Più di un decennio fa, le lotte dei prigionieri sociali nelle carceri spagnole avevano come obiettivo prioritario la chiusura dei moduli FIES, creati apposta per reprimere e far fuori i prigionieri più combattivi che, durante gli anni ’90 avevano preso parte alle rivolte e alle proteste di massa contro le spaventose condizioni di vita nelle carceri. Il FIES (Fichero Interno de Especial Seguimiento) era un carcere dentro al carcere ed era stato istituito mediante regolamenti interni delle prigioni, senza alcuna base legale. Quando finalmente il FIES venne chiuso, fu semplicemente cancellato dal regolamento interno ma certificato nella legislazione carceraria. I FIES esistono ancora e continuano ad annientare i prigionieri che si distinguono nella difesa delle loro condizioni di vita.

I “Comuni del cambiamento” (Madrid, Barcellona) vogliono che accada la stessa cosa con i CIE: ne propongono la chiusura, ma tacciono sulla realtà dei proletari immigrati e sul loro sfruttamento quotidiano. Ed è proprio questa realtà che rende necessari alla borghesia i CIE.

Di fronte a questa realtà, di fronte all’oppressione quotidiana che sempre più intensamente subiscono, i proletari immigrati non devono fidarsi di nessuna delle bugie proposte dai partiti del nuovo opportunismo politico. Essi devono imboccare la via della lotta quotidiana, cercando l’unione con proletari autoctoni, rompendo le cinghie con le quali si vuole legarli al rispetto dei mezzi democratici. Solo questa via può garantire loro una possibilità di successo.

 

Viva la lotta degli immigrati in rivolta a Madrid e a Barcellona!

Per il ritorno del proletariato sul terreno della lotta di classe, senza distinzione di razza, sesso, età o nazionalità!
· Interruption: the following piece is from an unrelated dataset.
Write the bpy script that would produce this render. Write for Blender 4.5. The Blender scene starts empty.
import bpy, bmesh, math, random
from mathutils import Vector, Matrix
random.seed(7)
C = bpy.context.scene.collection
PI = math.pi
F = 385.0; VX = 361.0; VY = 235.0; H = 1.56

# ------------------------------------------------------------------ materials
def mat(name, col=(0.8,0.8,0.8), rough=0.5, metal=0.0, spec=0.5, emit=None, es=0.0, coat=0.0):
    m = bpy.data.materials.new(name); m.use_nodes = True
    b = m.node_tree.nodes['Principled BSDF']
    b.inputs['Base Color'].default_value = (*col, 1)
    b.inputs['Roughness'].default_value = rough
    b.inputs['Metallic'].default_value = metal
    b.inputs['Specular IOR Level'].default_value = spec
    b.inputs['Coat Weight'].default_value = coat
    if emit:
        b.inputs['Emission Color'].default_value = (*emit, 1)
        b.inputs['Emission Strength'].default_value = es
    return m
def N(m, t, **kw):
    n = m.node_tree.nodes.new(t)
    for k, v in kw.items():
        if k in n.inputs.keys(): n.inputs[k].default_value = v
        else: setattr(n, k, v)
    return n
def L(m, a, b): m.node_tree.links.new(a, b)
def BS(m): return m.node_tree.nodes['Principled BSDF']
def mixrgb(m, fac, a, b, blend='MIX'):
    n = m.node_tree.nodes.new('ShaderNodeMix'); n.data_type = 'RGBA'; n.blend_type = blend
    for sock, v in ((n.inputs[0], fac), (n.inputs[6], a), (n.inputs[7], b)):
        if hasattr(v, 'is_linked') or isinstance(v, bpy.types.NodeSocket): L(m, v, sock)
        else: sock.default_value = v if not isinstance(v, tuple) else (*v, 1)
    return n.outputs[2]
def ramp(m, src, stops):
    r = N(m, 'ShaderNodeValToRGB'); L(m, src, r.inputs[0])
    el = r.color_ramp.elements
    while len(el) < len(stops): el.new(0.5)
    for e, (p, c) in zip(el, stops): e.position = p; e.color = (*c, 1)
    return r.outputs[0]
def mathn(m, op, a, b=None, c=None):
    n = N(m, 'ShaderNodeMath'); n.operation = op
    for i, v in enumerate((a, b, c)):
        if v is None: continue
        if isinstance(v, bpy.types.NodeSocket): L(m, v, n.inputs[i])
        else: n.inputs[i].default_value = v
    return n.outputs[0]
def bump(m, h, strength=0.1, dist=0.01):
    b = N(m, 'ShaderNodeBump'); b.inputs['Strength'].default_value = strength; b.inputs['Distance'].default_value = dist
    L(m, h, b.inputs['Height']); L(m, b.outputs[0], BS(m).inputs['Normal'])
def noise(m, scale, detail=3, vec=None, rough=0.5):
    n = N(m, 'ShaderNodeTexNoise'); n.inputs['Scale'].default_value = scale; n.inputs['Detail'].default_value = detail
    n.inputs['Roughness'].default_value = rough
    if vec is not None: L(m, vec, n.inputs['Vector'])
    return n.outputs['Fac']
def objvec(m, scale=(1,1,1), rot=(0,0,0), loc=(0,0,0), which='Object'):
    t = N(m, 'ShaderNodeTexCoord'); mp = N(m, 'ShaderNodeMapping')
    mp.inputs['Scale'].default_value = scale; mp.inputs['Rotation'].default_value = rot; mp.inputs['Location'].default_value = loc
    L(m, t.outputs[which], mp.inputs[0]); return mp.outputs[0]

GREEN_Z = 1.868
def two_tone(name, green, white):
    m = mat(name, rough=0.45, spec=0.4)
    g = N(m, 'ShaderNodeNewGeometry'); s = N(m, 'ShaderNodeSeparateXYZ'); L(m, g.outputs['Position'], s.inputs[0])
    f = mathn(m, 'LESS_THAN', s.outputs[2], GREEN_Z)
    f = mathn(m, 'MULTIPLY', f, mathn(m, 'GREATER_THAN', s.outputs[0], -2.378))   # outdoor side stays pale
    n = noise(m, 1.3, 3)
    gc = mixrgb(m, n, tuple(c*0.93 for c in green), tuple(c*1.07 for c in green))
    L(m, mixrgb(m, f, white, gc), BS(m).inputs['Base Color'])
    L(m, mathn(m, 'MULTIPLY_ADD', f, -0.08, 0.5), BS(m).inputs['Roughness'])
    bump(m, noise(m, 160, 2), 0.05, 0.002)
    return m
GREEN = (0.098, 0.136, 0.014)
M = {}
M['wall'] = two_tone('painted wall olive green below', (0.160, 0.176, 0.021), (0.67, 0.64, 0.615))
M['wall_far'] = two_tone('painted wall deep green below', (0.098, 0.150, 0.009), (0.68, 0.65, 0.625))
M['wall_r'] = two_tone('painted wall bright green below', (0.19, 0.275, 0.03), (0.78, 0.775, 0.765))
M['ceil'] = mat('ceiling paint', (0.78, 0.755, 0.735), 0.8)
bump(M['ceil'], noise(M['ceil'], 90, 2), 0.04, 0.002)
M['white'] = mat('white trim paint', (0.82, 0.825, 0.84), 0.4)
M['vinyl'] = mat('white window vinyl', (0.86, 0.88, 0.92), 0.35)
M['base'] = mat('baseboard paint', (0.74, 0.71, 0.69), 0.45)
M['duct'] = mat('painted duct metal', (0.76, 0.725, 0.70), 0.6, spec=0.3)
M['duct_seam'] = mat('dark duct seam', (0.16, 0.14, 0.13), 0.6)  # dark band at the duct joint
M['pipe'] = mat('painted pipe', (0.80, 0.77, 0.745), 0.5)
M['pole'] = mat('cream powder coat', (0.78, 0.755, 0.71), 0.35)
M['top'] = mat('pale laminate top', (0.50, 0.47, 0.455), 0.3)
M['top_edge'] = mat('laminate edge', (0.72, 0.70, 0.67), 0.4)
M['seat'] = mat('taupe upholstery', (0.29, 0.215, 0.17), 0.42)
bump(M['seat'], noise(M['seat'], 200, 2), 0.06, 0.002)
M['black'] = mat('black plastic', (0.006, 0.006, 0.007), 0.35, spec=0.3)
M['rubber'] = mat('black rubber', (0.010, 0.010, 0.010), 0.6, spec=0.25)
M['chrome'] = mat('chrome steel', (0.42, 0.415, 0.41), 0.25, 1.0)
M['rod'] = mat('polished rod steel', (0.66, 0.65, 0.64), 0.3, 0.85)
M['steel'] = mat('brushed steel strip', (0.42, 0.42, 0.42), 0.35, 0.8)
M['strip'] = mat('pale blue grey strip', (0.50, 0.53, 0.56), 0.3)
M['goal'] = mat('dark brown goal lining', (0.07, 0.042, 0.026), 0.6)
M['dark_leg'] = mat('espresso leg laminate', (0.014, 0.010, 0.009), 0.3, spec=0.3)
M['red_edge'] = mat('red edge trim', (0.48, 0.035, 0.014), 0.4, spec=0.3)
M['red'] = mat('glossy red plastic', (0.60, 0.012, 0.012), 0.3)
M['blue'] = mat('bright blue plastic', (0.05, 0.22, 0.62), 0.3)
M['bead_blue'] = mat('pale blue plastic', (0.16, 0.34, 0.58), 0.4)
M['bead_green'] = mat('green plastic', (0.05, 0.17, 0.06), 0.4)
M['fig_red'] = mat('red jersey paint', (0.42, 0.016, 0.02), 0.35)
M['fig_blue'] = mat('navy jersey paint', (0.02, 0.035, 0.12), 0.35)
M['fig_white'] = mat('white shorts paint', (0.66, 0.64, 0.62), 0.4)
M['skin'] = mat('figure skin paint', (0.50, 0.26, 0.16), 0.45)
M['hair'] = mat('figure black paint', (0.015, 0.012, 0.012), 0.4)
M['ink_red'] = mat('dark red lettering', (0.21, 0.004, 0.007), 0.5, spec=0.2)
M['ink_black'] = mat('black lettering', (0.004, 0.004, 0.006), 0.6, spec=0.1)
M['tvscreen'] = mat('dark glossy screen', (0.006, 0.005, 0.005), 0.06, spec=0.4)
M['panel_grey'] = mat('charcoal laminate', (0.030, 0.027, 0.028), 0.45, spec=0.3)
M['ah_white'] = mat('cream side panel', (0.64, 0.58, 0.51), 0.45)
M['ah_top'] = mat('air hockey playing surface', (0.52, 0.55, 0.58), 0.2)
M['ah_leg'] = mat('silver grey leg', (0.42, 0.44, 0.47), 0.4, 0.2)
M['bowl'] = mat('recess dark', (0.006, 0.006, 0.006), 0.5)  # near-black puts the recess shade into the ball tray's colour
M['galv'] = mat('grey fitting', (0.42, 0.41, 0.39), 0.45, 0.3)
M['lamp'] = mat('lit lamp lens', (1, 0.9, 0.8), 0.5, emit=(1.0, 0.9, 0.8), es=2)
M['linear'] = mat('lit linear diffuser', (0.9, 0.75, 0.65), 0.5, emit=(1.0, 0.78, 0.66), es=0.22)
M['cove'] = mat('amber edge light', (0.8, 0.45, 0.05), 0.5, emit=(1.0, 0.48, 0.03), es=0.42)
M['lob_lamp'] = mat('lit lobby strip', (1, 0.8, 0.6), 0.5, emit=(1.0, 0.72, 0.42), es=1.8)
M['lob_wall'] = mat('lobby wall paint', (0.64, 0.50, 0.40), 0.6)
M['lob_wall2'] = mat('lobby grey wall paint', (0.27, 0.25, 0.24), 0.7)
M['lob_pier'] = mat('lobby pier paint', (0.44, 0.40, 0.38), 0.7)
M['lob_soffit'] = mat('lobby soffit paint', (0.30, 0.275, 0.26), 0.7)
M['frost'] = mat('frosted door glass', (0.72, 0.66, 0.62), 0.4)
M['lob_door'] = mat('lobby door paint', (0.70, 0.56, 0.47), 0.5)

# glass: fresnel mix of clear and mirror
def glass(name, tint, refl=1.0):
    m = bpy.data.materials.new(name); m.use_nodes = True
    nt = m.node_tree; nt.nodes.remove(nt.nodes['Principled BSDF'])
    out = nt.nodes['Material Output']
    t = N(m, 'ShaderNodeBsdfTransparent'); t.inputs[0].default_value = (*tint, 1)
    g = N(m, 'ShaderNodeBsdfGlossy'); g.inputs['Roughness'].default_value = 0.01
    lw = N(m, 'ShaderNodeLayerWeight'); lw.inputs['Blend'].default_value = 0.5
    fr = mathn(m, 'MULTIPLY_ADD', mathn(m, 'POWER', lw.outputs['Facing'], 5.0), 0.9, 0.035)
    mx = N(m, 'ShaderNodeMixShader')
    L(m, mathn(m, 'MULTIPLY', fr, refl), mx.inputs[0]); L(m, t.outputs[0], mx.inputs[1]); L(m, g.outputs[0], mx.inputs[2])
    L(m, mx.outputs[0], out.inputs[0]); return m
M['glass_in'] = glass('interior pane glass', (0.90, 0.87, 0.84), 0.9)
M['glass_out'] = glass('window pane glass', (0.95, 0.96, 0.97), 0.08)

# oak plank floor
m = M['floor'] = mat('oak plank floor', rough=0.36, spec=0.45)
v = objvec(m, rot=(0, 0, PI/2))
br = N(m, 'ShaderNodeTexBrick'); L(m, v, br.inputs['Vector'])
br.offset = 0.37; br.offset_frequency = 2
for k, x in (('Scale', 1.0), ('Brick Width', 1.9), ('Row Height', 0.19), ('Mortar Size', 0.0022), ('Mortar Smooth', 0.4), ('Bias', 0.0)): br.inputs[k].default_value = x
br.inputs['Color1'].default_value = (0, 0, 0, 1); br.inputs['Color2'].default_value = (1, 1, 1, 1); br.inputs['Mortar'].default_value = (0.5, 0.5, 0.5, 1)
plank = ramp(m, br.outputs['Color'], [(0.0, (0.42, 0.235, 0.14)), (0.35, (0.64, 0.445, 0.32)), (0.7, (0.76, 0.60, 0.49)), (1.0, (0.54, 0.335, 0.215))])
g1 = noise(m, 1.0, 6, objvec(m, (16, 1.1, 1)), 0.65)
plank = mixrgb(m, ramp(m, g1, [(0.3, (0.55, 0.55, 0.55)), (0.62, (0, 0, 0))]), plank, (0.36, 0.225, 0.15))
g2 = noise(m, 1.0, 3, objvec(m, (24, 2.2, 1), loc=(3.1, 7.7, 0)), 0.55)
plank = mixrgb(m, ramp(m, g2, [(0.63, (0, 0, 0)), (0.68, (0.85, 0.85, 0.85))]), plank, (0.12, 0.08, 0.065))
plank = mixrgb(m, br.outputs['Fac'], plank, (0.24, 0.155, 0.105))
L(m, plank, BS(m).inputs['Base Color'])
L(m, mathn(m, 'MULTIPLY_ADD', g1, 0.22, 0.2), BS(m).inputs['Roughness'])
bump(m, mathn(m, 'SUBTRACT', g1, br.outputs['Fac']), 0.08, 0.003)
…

Per la difesa intransigente delle condizioni di vita della classe operaia!

 

[Questa presa di posizione è stata pubblicata nel sito www.pcint.org il 2/11/2016] 

 


 

(1) E’ detto “periodo di Transizione” il periodo che seguì la caduta del franchismo e la formazione della repubblica democratica con la sua nuova costituzione, il suo parlamento, le sue elezioni, i suoi parlamentari ecc.